• **DATASET RECORDS**
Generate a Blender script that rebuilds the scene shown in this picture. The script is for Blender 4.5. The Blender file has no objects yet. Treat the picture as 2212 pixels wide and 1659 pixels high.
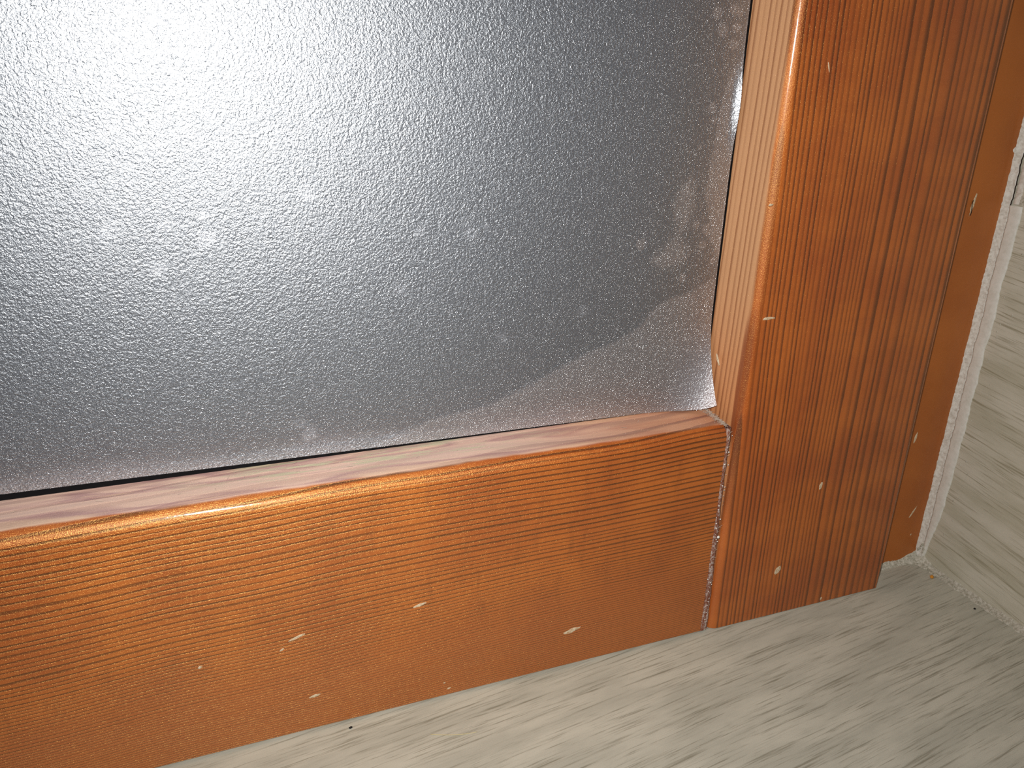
import bpy, bmesh, math, random
import numpy as np
from mathutils import Vector, Matrix, noise as mnoise
random.seed(7); rng = np.random.default_rng(7)
MM = 0.001
C = bpy.context.scene.collection
sc = bpy.context.scene

# ------------------------------------------------------------------ camera, world, flash, exposure
XAX = Vector((0.93414242, -0.3559616, 0.0258702))      # image right
DAX = Vector((-0.10653229, -0.34728276, -0.93168962))  # image down
FAX = Vector((0.34063001, 0.86757479, -0.36233297))    # viewing direction
cam = bpy.data.cameras.new('camera'); cam.sensor_width = 36; cam.lens = 36*1684.5/2212
cam.clip_start = 0.005; cam.clip_end = 50
co = bpy.data.objects.new('camera', cam); C.objects.link(co); sc.camera = co
Rm = Matrix((XAX, -DAX, -FAX)).transposed()
co.matrix_world = Matrix.Translation(Vector((-126.73, -159.52, 155.39))*MM) @ Rm.to_4x4()

w = bpy.data.worlds.new('night'); sc.world = w; w.use_nodes = True
w.node_tree.nodes['Background'].inputs[0].default_value = (0.62, 0.70, 1.0, 1)
w.node_tree.nodes['Background'].inputs[1].default_value = 0.05

fl = bpy.data.lights.new('phone_flash', 'AREA'); fl.shape = 'DISK'; fl.size = 4.0*MM
fl.energy = 0.35; fl.color = (1.0, 0.975, 0.93); fl.spread = math.radians(138)
fo = bpy.data.objects.new('phone_flash', fl); C.objects.link(fo)
fo.matrix_world = Matrix.Translation(Vector((-138.0, -160.0, 175.0))*MM) @ Rm.to_4x4()

sc.view_settings.view_transform = 'Standard'; sc.view_settings.look = 'None'
sc.view_settings.gamma = 1; sc.view_settings.use_curve_mapping = False
sc.view_settings.exposure = 0.0
sc.cycles.use_denoising = False

# ------------------------------------------------------------------ measures (mm)
H = 70.0      # top of the bottom rail
D = 13.2      # depth of the glass behind the sash face
W = 70.1      # width of the stile
XW = 96.4     # right tiled reveal
DJ = 9.3      # depth of the fixed jamb face behind the sash face

# ------------------------------------------------------------------ helpers
def lin(r, g, b):
    f = lambda c: (c/255/12.92) if c/255 <= .04045 else ((c/255+.055)/1.055)**2.4
    return (f(r), f(g), f(b), 1)

class NT:
    """small node-tree writer"""
    def __init__(s, name):
        s.m = bpy.data.materials.new(name); s.m.use_nodes = True
        s.t = s.m.node_tree; s.t.nodes.clear()
        s.out = s.t.nodes.new('ShaderNodeOutputMaterial')
    def set(s, sock, v):
        if hasattr(v, 'is_linked'): s.t.links.new(v, sock)
        elif v is not None: sock.default_value = v
    def n(s, typ, **kw):
        nd = s.t.nodes.new(typ)
        for k, v in kw.items(): setattr(nd, k, v)
        return nd
    def math(s, op, a, b=None, c=None, clamp=False):
        nd = s.n('ShaderNodeMath', operation=op, use_clamp=clamp)
        for i, v in enumerate((a, b, c)):
            if v is not None: s.set(nd.inputs[i], v)
        return nd.outputs[0]
    def add(s, a, b): return s.math('ADD', a, b)
    def mul(s, a, b): return s.math('MULTIPLY', a, b)
    def mad(s, a, b, c): return s.math('MULTIPLY_ADD', a, b, c)
    def step(s, v, a, b, o0=0.0, o1=1.0):
        nd = s.n('ShaderNodeMapRange', interpolation_type='SMOOTHSTEP')
        for i, x in enumerate((v, a, b, o0, o1)): s.set(nd.inputs[i], x)
        return nd.outputs[0]
    def xyz(s):
        tc = s.n('ShaderNodeTexCoord'); sc_ = s.n('ShaderNodeVectorMath', operation='SCALE')
        s.t.links.new(tc.outputs['Object'], sc_.inputs[0]); sc_.inputs['Scale'].default_value = 1000
        sp = s.n('ShaderNodeSeparateXYZ'); s.t.links.new(sc_.outputs[0], sp.inputs[0])
        return sp.outputs[0], sp.outputs[1], sp.outputs[2]
    def vec(s, x, y, z):
        nd = s.n('ShaderNodeCombineXYZ')
        for i, v in enumerate((x, y, z)): s.set(nd.inputs[i], v)
        return nd.outputs[0]
    def noise(s, v, scale=1.0, detail=2.0, rough=.5, dist=0.0):
        nd = s.n('ShaderNodeTexNoise'); s.set(nd.inputs['Vector'], v)
        nd.inputs['Scale'].default_value = scale; nd.inputs['Detail'].default_value = detail
        nd.inputs['Roughness'].default_value = rough; nd.inputs['Distortion'].default_value = dist
        return nd.outputs[0]
    def ramp(s, f, *stops):
        nd = s.n('ShaderNodeValToRGB'); cr = nd.color_ramp
        while len(cr.elements) < len(stops): cr.elements.new(.5)
        for e, (p, c) in zip(cr.elements, stops): e.position = p; e.color = c
        s.set(nd.inputs[0], f); return nd.outputs[0]
    def mix(s, f, a, b, mode='MIX'):
        nd = s.n('ShaderNodeMix', data_type='RGBA', blend_type=mode)
        s.set(nd.inputs[0], f); s.set(nd.inputs[6], a); s.set(nd.inputs[7], b); return nd.outputs[2]
    def bump(s, h, dist_mm, strength=1.0, normal=None):
        nd = s.n('ShaderNodeBump'); s.set(nd.inputs['Height'], h)
        nd.inputs['Distance'].default_value = dist_mm*MM; nd.inputs['Strength'].default_value = strength
        if normal is not None: s.set(nd.inputs['Normal'], normal)
        return nd.outputs[0]
    def attr(s, name):
        nd = s.n('ShaderNodeAttribute', attribute_name=name); return nd.outputs['Fac']
    def principled(s, **kw):
        nd = s.n('ShaderNodeBsdfPrincipled')
        for k, v in kw.items(): s.set(nd.inputs[k.replace('_', ' ')], v)
        return nd.outputs[0]
    def done(s, shader):
        s.t.links.new(shader, s.out.inputs[0]); return s.m

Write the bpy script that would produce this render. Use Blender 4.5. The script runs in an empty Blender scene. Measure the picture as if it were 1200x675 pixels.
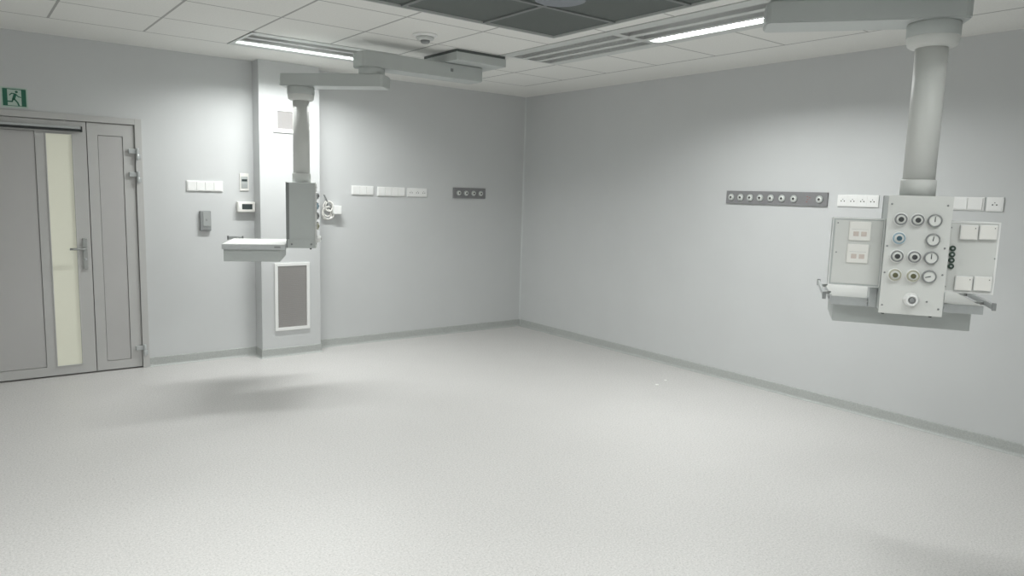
import bpy, bmesh, math, random
from mathutils import Vector, Matrix, Euler

S = bpy.context.scene
COL = S.collection
PI = math.pi
H = 2.689          # ceiling height

# ------------------------------------------------------------------ camera
yaw, pitch, roll, FPX = 0.91296, -0.129729, 0.028855, 850.36
f = Vector((math.cos(yaw)*math.cos(pitch), math.sin(yaw)*math.cos(pitch), math.sin(pitch)))
r0 = Vector((math.sin(yaw), -math.cos(yaw), 0)); u0 = r0.cross(f)
cr, sr = math.cos(roll), math.sin(roll)
rr = cr*r0 + sr*u0; uu = -sr*r0 + cr*u0
cam = bpy.data.cameras.new('camera'); co = bpy.data.objects.new('camera', cam); COL.objects.link(co)
m = Matrix((rr, uu, -f)).transposed().to_4x4(); m.translation = Vector((-5.36015, -6.77334, 1.58142))
co.matrix_world = m
cam.sensor_fit = 'HORIZONTAL'; cam.sensor_width = 36; cam.lens = FPX*36/1200
cam.clip_start = 0.05; cam.clip_end = 60
S.camera = co

# ------------------------------------------------------------------ world / exposure
w = bpy.data.worlds.new('world'); S.world = w; w.use_nodes = True
w.node_tree.nodes['Background'].inputs[0].default_value = (0.8, 0.85, 0.85, 1)
w.node_tree.nodes['Background'].inputs[1].default_value = 0.05
S.view_settings.view_transform = 'Standard'; S.view_settings.look = 'None'
S.view_settings.exposure = 0.0; S.view_settings.gamma = 1.0; S.view_settings.use_curve_mapping = False
TUBE = 28.0        # emission of a lit fluorescent tube
LAMP_W = 34.0      # light thrown down by the reflector of each lit bay
LAMP_C = (.985, 1.0, .99)
LAMP_SPREAD = 148  # degrees, the louvre's cut-off

# ------------------------------------------------------------------ materials
def mat(name, col, rough=0.5, metal=0.0, noise=0.0, nscale=40, bump=0.0, emit=None, es=0.0, spec=0.5):
    mt = bpy.data.materials.new(name); mt.use_nodes = True
    nt = mt.node_tree; b = nt.nodes['Principled BSDF']
    c = (col[0], col[1], col[2], 1)
    b.inputs['Base Color'].default_value = c
    b.inputs['Roughness'].default_value = rough; b.inputs['Metallic'].default_value = metal
    b.inputs['Specular IOR Level'].default_value = spec
    if emit:
        b.inputs['Emission Color'].default_value = (*emit, 1); b.inputs['Emission Strength'].default_value = es
    if noise or bump:
        g = nt.nodes.new('ShaderNodeNewGeometry')
        n = nt.nodes.new('ShaderNodeTexNoise'); n.inputs['Scale'].default_value = nscale; n.inputs['Detail'].default_value = 4
        nt.links.new(g.outputs['Position'], n.inputs['Vector'])
        if noise:
            rp = nt.nodes.new('ShaderNodeValToRGB')
            rp.color_ramp.elements[0].position = .3; rp.color_ramp.elements[1].position = .7
            rp.color_ramp.elements[0].color = (*[x*(1-noise) for x in col], 1)
            rp.color_ramp.elements[1].color = (*[min(1, x*(1+noise)) for x in col], 1)
            nt.links.new(n.outputs['Fac'], rp.inputs['Fac']); nt.links.new(rp.outputs['Color'], b.inputs['Base Color'])
        if bump:
            bp = nt.nodes.new('ShaderNodeBump'); bp.inputs['Strength'].default_value = bump; bp.inputs['Distance'].default_value = .002
            nt.links.new(n.outputs['Fac'], bp.inputs['Height']); nt.links.new(bp.outputs['Normal'], b.inputs['Normal'])
    return mt

M = {}
M['wall'] = mat('wall_paint', (.625, .638, .638), .55, noise=.012, nscale=3, bump=.05)
M['skirt'] = mat('skirting_vinyl', (.46, .478, .462), .5, noise=.12, nscale=120)
M['caulk'] = mat('corner_caulk', (.66, .685, .68), .5)
M['door'] = mat('door_lacquer', (.54, .538, .525), .45, noise=.01, nscale=5)
M['door_panel'] = mat('door_panel_lacquer', (.52, .513, .505), .45, noise=.01, nscale=5)
M['gap'] = mat('door_gap', (.13, .13, .135), .8)
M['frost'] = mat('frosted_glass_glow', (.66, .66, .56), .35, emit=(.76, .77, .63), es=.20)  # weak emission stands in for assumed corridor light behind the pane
M['metal'] = mat('satin_steel', (.42, .43, .42), .35, .7)
M['alu'] = mat('brushed_aluminium', (.55, .57, .57), .4, .6, noise=.03, nscale=60)
M['dark'] = mat('dark_rubber', (.03, .035, .035), .6)
M['white'] = mat('white_plastic', (.88, .885, .87), .4, noise=.01, nscale=8)
M['white_line'] = mat('plastic_joint', (.52, .53, .52), .6)
M['cream'] = mat('cream_plastic', (.87, .86, .82), .4, noise=.01, nscale=8)
M['pink'] = mat('faded_label', (.66, .58, .53), .6)
M['pend'] = mat('pendant_powder_coat', (.52, .548, .535), .42, noise=.01, nscale=8)
M['pend_front'] = mat('pendant_front_panel', (.70, .71, .685), .45, noise=.01, nscale=8)
M['pend_edge'] = mat('pendant_edge_shadow', (.25, .265, .26), .6)
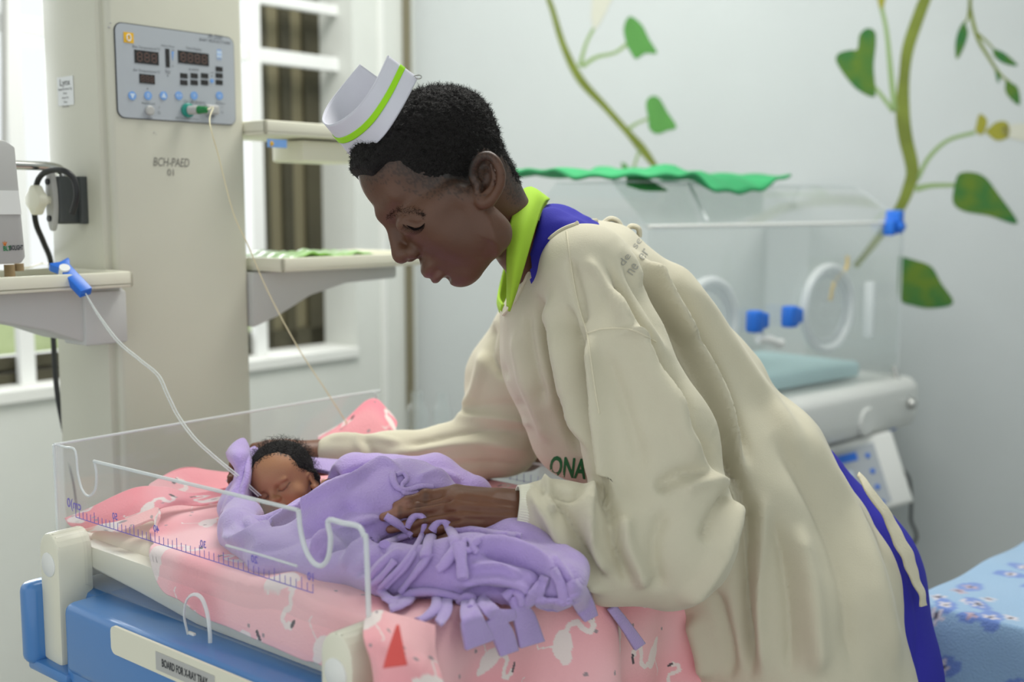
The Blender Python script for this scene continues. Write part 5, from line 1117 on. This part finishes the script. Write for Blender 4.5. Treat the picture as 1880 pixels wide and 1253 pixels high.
# trunk and legs (inside the clothes), shoes outside
f3 = Field((-.05, 1.25, .0), (.62, 1.95, 1.36), .009)
f3.chain([(1050, 560, 1.5, 75), (1200, 750, 1.53, 110), (1330, 930, 1.54, 130), (1440, 1080, 1.52, 145)], .03, q=1.4)
f3.chain([(1085, 520, 1.40, 60), (1010, 570, 1.64, 50)], .03)
hipz = P(1450, 1110, 1.51)
for dy in (-.085, .085):
    a = hipz+[0, dy, 0]; kx = a+[.015, 0, -.32]; kx[2] = .47; an = a*[1, 1, 0]+[.03, 0, .07]
    f3.cone(a, kx, .08, .055, .03); f3.cone(kx, an, .052, .034, .02); f3.cone(an, an+[-.12, 0, -.04], .036, .03, .02)
V3_, F3_ = f3.mesh(0)
Vb, Fb, Cb = join([(HV, HF, C), (V1, F1, C1), (NV, NFk, handcol(NV)), (V2, F2, handcol(V2)), (V2b, F2b, handcol(V2b)), (V3_, F3_, handcol(V3_))])
used = np.zeros(len(Vb), bool); used[Fb.ravel()] = True; ren = np.cumsum(used)-1; Vb, Cb, Fb = Vb[used], Cb[used], ren[Fb]
me = new_mesh('body', Vb, Fb); setcol(me, Cb); body = link('body', me, M['skin'], nurse)
# nails of the near hand
nl = MB()
for p_, q_ in (((733, 930, hy(733, 930, 1.25, 9, 1)-.002), (724, 936, hy(724, 936, 1.25, 9, 1)-.002)), ((712, 944, hy(712, 944, 1.24, 9, 1)-.002), (702, 950, hy(702, 950, 1.24, 9, 1)-.002))):
    a, b = P(*p_), P(*q_); d = nrm(b-a); up_ = nrm(np.array([0, -.75, .66])-d*np.dot([0, -.75, .66], d)); G_ = nl.box((a+b)/2, d, np.cross(up_, d), up_, -.005, .005, -.0038, .0038, .002, .0042, .001)
#nl.build('fingernail', mat('nail', (.42, .24, .18), .35), body)
# shoes
sh = MB()
for dy in (-.085, .085):
    an = hipz*[1, 1, 0]+[.03, dy, 0]; sh = MB(); sh.prism(an, (1, 0, 0), Z, (0, 1, 0), [(.06, 0), (.06, .07), (.02, .10), (-.04, .085), (-.12, .055), (-.19, .035), (-.20, 0)], -.04, .04, .012); sh.build('shoe', M['black'], nurse)
# hair: a close shell over the scalp that thins to nothing at the hairline
HH = Field(hl(0, 100, 0)-np.array([.13, .125, .16]), hl(0, 100, 0)+np.array([.16, .125, .13]), .0022)
HH.ell(hl(22, 92, 0), np.array((130, 108, 99))*PX, 1*PX, 'u', HR); HH.ell(hl(76, 112, 0), np.array((82, 84, 80))*PX, 20*PX, 'u', HR)
HH.cone(hl(-16, 6, 0), P(990, 508, 1.46), 62*PX, 48*PX, 24*PX)
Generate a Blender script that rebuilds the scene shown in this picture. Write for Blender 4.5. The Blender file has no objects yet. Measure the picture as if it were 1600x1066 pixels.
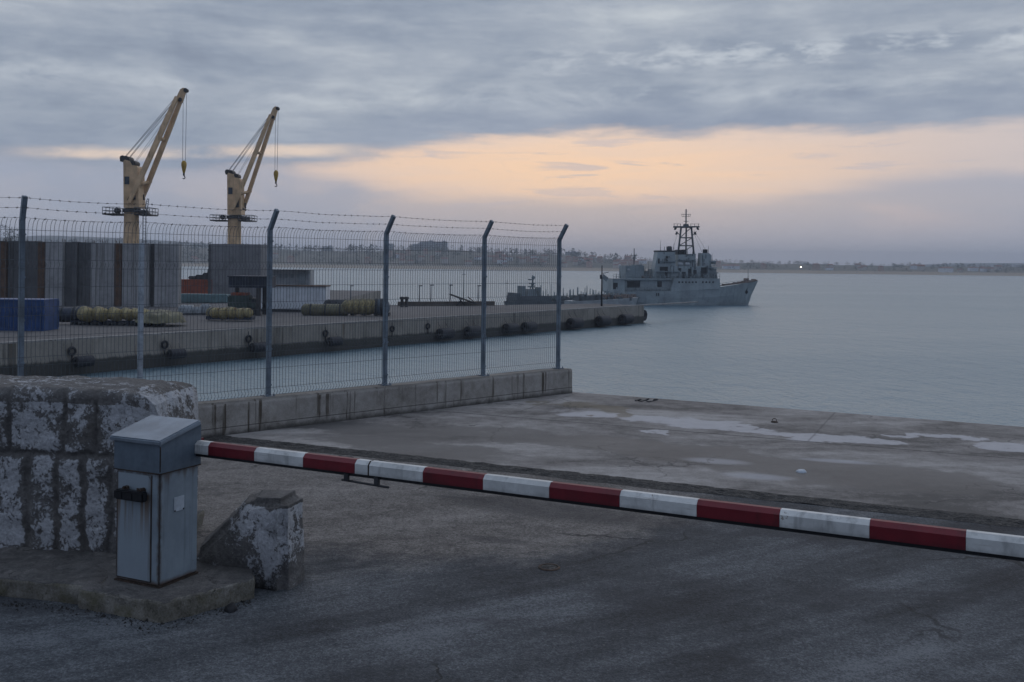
import bpy, bmesh, math, random
from mathutils import Vector, Matrix, noise as mn
R = math.radians
scene = bpy.context.scene
COL = scene.collection
random.seed(7)

# ------------------------------------------------------------------ camera, sky, sun, exposure
EYE, WATER, DECK = 2.2, -5.8, -3.4          # eye height over the quay, sea level, pier deck level
F, CX, HY, ROLL = 1555.6, 800.0, 411.0, 0.0115
cam_d = bpy.data.cameras.new('camera'); cam = bpy.data.objects.new('camera', cam_d); COL.objects.link(cam)
cam_d.lens = 35.0; cam_d.sensor_width = 36.0; cam_d.shift_y = -(533 - HY) / 1600.0
cam_d.clip_start = 0.1; cam_d.clip_end = 12000
ca, sa = math.cos(ROLL), math.sin(ROLL)
cam.matrix_world = Matrix(((ca, -sa, 0, 0), (0, 0, -1, 0), (sa, ca, 0, EYE), (0, 0, 0, 1)))
scene.camera = cam
scene.view_settings.view_transform = 'Standard'; scene.view_settings.look = 'None'
scene.view_settings.exposure = 0.32; scene.view_settings.gamma = 1.0
scene.render.engine = 'CYCLES'
scene.cycles.use_denoising = True
scene.cycles.max_bounces = 6; scene.cycles.volume_bounces = 0
SUN_AZ, SUN_EL = 0.13, R(24.0)


def srgb(r, g, b):
    f = lambda c: (c / 255 / 12.92) if c / 255 <= .04045 else ((c / 255 + .055) / 1.055) ** 2.4
    return (f(r), f(g), f(b), 1.0)


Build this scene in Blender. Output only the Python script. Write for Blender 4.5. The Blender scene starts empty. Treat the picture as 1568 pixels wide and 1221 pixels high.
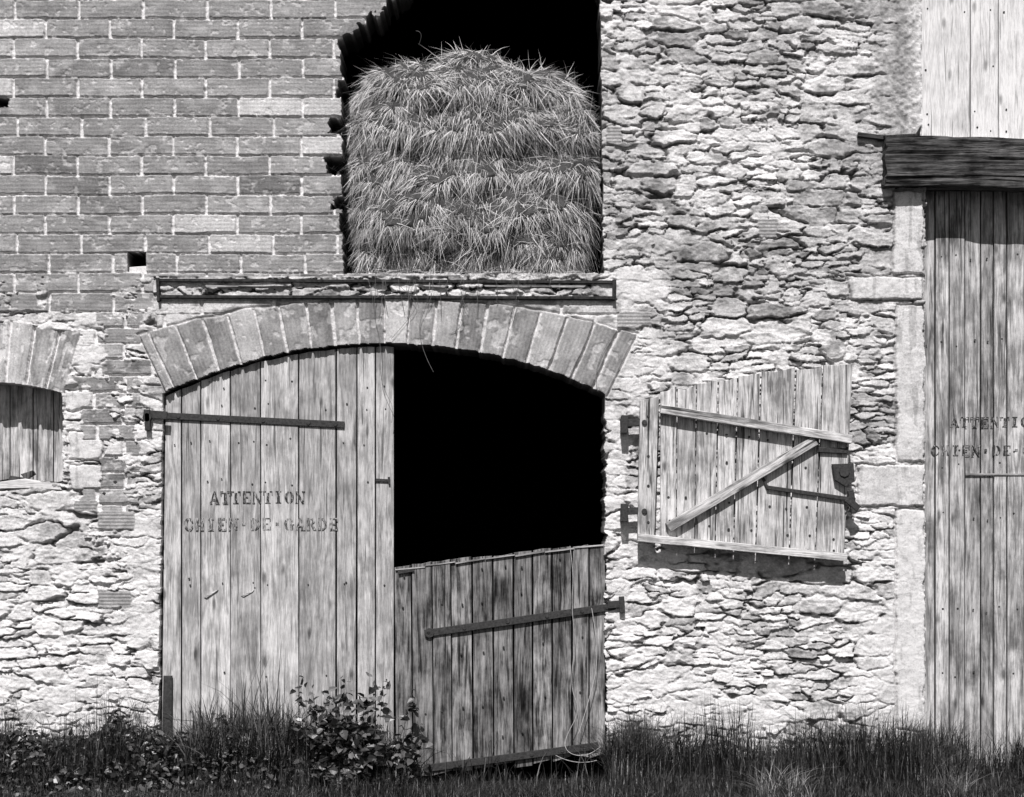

• **PROBLEM DETAILS**
The lines you need run from the one containing "Write the bpy" down to the one containing "S.camera = co"; print them exactly, both ends included, and leave out pictures.

• **ANSWER TO THIS EXERCISE**
Write the bpy script that would produce this render. Use Blender 4.5. The script runs in an empty Blender scene. Measure the picture as if it were 1200x675 pixels.
import bpy, bmesh, math, random
from mathutils import Vector, Matrix, Euler

S = bpy.context.scene
COL = S.collection
PI = math.pi
H = 2.689          # ceiling height

# ------------------------------------------------------------------ camera
yaw, pitch, roll, FPX = 0.91296, -0.129729, 0.028855, 850.36
f = Vector((math.cos(yaw)*math.cos(pitch), math.sin(yaw)*math.cos(pitch), math.sin(pitch)))
r0 = Vector((math.sin(yaw), -math.cos(yaw), 0)); u0 = r0.cross(f)
cr, sr = math.cos(roll), math.sin(roll)
rr = cr*r0 + sr*u0; uu = -sr*r0 + cr*u0
cam = bpy.data.cameras.new('camera'); co = bpy.data.objects.new('camera', cam); COL.objects.link(co)
m = Matrix((rr, uu, -f)).transposed().to_4x4(); m.translation = Vector((-5.36015, -6.77334, 1.58142))
co.matrix_world = m
cam.sensor_fit = 'HORIZONTAL'; cam.sensor_width = 36; cam.lens = FPX*36/1200
cam.clip_start = 0.05; cam.clip_end = 60
S.camera = co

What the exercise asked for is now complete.